Rule and Ambady collected both college undergraduate yearbook photos and current portraits of each managing partner of 73 of the top 100 American law firms of 2007. A group of undergraduates at Tufts rated one of either the current or the yearbook photo from one to seven based on four components: facial dominance, facial maturity, likeability, and trustworthiness. The first two attributes were combined to form a “power composite,” while the latter two were combined to form a “warmth composite.”

These features, as Rule tells 4Students, are self-defining. “There is no facial feature to define likeability or trustworthiness,” he says. “These are self-defining features [and] people tend to agree on these because they’re pretty general.”

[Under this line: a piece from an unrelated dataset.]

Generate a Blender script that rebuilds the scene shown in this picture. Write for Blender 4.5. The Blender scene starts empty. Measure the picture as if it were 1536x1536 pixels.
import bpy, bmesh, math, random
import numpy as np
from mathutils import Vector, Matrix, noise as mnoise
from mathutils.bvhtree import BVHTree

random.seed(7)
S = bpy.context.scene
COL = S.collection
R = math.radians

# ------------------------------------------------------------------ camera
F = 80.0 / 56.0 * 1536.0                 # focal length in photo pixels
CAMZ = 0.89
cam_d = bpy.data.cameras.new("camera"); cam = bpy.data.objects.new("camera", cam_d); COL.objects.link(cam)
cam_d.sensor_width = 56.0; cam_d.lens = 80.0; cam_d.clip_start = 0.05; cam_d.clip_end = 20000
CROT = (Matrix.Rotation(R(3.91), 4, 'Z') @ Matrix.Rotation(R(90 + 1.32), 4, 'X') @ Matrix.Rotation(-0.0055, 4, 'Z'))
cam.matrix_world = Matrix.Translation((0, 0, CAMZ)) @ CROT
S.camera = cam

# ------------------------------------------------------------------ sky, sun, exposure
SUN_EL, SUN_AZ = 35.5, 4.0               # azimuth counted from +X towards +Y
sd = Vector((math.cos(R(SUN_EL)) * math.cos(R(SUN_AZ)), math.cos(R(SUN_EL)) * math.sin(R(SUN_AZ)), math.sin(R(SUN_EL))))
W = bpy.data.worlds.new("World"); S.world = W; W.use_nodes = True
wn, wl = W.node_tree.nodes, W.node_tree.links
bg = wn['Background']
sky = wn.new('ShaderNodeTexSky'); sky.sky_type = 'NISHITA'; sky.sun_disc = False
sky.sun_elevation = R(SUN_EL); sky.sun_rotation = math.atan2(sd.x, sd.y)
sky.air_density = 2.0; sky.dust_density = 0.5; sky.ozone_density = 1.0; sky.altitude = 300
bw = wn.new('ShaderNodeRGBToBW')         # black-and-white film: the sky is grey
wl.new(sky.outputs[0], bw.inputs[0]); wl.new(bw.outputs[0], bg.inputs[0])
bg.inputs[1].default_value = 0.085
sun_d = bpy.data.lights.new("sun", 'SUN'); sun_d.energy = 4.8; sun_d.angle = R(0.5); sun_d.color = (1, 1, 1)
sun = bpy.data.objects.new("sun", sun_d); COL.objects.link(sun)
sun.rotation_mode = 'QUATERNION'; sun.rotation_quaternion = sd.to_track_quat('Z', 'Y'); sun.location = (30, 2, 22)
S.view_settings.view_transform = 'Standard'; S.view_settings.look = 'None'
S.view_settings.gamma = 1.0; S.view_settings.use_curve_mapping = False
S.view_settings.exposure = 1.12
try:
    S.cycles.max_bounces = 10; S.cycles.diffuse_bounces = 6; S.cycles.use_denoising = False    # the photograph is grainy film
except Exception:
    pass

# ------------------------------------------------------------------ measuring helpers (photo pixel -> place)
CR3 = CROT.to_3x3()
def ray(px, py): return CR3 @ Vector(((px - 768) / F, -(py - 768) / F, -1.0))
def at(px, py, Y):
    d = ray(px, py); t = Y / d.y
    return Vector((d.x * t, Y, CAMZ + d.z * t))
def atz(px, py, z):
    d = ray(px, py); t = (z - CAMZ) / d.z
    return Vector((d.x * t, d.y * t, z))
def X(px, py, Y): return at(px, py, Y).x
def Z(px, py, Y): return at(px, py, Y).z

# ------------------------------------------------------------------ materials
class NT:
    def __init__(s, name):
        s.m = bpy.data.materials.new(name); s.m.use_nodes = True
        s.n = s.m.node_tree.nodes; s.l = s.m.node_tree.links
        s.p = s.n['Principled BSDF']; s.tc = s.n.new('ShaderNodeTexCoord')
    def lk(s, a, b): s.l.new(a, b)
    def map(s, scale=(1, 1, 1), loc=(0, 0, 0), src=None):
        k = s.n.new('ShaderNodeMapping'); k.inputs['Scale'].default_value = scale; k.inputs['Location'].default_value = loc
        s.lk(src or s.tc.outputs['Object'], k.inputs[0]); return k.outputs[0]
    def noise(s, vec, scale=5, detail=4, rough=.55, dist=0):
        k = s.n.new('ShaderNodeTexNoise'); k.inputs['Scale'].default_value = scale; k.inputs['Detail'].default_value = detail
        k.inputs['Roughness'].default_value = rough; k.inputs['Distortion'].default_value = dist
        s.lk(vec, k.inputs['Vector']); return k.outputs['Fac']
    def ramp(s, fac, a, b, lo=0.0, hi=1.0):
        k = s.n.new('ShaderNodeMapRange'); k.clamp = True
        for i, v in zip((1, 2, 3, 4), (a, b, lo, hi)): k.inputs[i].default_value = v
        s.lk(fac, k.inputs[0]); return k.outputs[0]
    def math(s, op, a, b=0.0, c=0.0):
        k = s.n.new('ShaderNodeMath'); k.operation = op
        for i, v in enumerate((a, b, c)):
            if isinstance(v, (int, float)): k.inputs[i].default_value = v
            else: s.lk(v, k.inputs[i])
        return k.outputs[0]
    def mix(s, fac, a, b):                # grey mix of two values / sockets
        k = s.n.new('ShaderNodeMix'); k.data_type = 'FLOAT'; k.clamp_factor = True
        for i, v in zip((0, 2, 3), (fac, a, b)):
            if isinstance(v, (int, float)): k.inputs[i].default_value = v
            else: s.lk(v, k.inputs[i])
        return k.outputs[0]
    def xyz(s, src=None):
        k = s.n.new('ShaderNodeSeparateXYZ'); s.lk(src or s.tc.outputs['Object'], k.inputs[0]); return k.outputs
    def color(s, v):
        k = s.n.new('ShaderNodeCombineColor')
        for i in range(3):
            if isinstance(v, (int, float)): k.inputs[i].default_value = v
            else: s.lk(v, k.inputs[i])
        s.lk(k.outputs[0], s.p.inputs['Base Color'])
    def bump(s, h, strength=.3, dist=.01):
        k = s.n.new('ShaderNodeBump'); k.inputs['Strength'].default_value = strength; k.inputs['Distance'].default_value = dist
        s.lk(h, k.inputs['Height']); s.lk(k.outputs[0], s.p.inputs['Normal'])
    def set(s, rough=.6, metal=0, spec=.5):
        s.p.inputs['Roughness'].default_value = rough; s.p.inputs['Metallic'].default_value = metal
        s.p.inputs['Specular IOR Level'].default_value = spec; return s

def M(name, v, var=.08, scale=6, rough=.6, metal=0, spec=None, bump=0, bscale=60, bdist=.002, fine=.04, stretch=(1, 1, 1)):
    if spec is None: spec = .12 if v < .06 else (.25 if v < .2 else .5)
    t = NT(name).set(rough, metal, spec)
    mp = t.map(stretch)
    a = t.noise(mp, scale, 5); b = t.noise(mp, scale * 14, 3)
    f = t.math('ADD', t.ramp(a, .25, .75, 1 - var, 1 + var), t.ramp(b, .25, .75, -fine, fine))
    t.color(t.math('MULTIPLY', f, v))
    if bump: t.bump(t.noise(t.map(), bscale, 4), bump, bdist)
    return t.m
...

Rule and Ambady found the managing partners who garnered high scores in the power composite were among those with the highest profit margins. This trend was noticed with both the current photos and the old yearbook photos.

What makes these findings particularly interesting is that the managing partners’ yearbook photos and their current photos were rated about the same in terms of this “power composite,” which was then correlated with high firm profit margins. So even before they’d gone to law school, their successful future was written all over the faces of these high-powered lawyers.

Previous research has found that people adopt their behaviour from their social environment — family, friends, and spouses. As people’s behaviour changes, so does the muscle tone in their faces, changing the way they look. If a person smiles a lot, he or she will look happier even when they are not smiling. If someone has an angry disposition, he or she will have an angry-looking face.

“It’s called the ‘Dorian Gray effect,’” says Rule. “It’s a self-fulfilling prophecy.”

Rule mentions a previous study that found teachers’ expectations of certain students guided their approach towards them. If a child looked like a leader, the teacher would subconsciously provide more opportunities for that child to develop his or her role as a leader.

The yearbook photo study chose to examine managing partners — those in strong, leadership roles who have most likely been promoted within the law firm rather than hired laterally.

Rule says North Americans tend to value traits of dominance and power, especially in our leaders. They have a stronger appreciation for someone with a greater capacity for exerting influence on others. And they look for this in a leader’s face.

In law, a managing partner is often internally promoted to essentially run the firm. Oftentimes, this person is selected because he or she looks like she would make a good leader, says Rule.

Does this mean a person is predisposed to a successful career in law based on how he or she looks? According to the researchers’ report, “it seems more likely that innate appearance and life experiences work in concert to shape facial appearance in a way that predicts outcomes.”

Among the most powerful managing partners rated were John Montgomery of Ropes & Gray LLP, Kenneth Doran of Gibson Dunn & Crutcher LLP, and Robert C. Sheehan of Skadden Arps Slate Meagher & Flom LLP.

Having a powerful or dominant-looking face often causes people to infer that person is powerful or dominant and then treat him or her as such. These findings suggest that, in western culture, “dominance and power are strongly associated with perceived leadership abilities as well as with leadership performance outcomes.” However, Rule maintains that these findings should not be misinterpreted as indicating that one’s face determines one’s fate.

“I wouldn’t want these results to be perceived as a predestination,” he explains. “They are meant to imply that, while your face is not your fate, how you look can be an advantage.”

“Judgments of Power From College Yearbook Photos and Later Career Success” can be found in Social Psychological & Personality Science.